IMs and Text Rob Myspace Generation of Art of Conversation

“We can’t deal with the face to face / so we let technology replace the space that people are supposed to fill” –My Space, Shannon Matesky

During those long nights, sometime between that nine page paper that needs editing by tomorrow and a Family Guy commercial, you check your Facebook for the tenth time in two minutes; or, you’re tired of listening to your professor blather on so you plug in those iPod headphones and tune out.

These and similar technologies are really only a few years old and already they’ve been incorporated into our lives like rituals. They’re convenient and entertaining, so what’s the problem?

Well, convenience is killing being personable–the art of social interaction.

Last week, a pair of my friends started explaining to me why they text each other so much (since I think that text messaging is a waste of time). Once again, convenience appeared as a factor as did the speed of the transaction.

She types in the message, and he receives it in seconds. All valid arguments, but they live across the hall from each other. Is it really that exacting on the human body to get up, open a door, cross a three and a half foot hall, knock on a door, and talk?

Nowadays, there really is no reason to see another human being in a day’s time.

You can shop online, call mom to get news on the family, text your pal informing them of your weekend, post a Myspace bulletin to ask all your friends a question, turn on the TV for the news, and (if you’re feeling really old school, really adventurous) you can crack open a book and burn an entire evening.

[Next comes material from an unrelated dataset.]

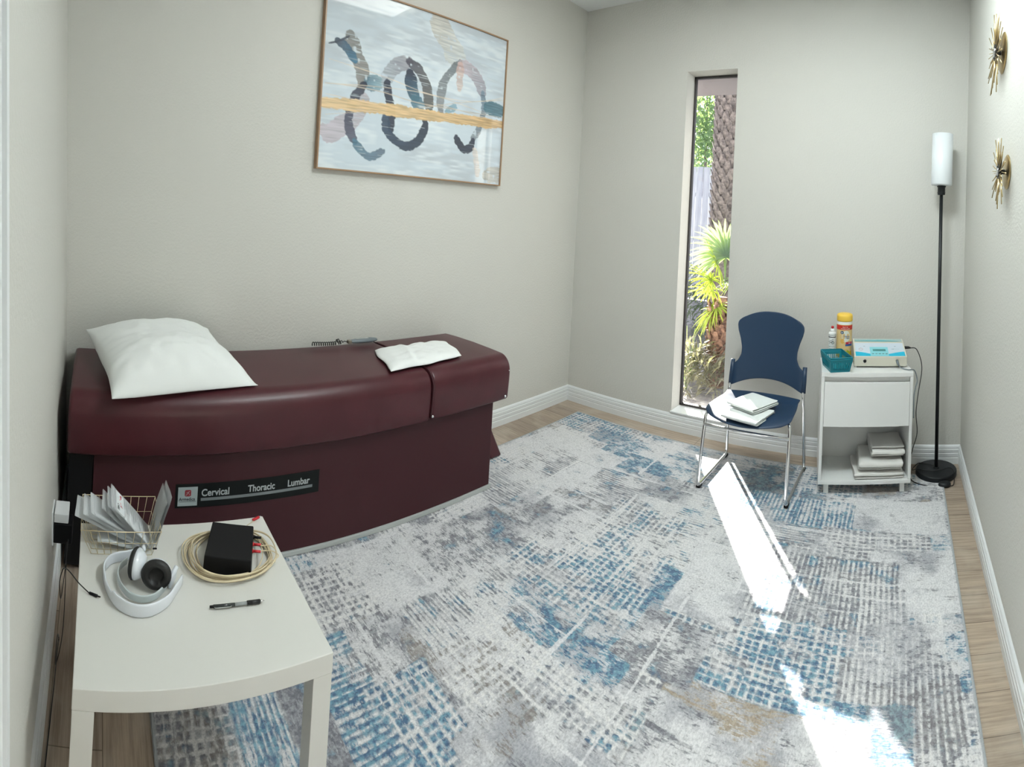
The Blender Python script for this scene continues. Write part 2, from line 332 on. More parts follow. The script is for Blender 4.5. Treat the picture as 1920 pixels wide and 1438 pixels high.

Before technology streamlined life to the domain of thumbs and a clicking mouse, social etiquette was actually a requirement to function in life.

People went to finishing schools; men were trained to behave gentlemanly and ladies learned how to behave genteelly because, frankly, human interaction was required in order for anything to get done.

The human element has been near removed from life. The Internet was hailed as the tool that made the world flat again. People continents away could communicate with ease, precisely because there was no need for physical contact.

At least with the telephone we had a voice, but this is the generation of the vacuum: silent talk, profile pictures, and comment boxes.

These innovations are so pervasive in life that they’re even disturbing the English language itself.

In a article from Yahoo! News I read during spring, I learned of how middle and high school teachers are coping with students writing essays with instant messaging lingo.

Papers littered with “b4” and other slang appear to the point where teachers must teach their students not to do it.

I may sound like an ornery old person, but I am not trying to cast ill-repute over technology (I use it too). Rather, I insist on creating a boundary between reason and foolish excess.

If your friend is at the beach and you’re in the dorm go ahead and text her; if you’re standing five feet from each other, just say “hello.”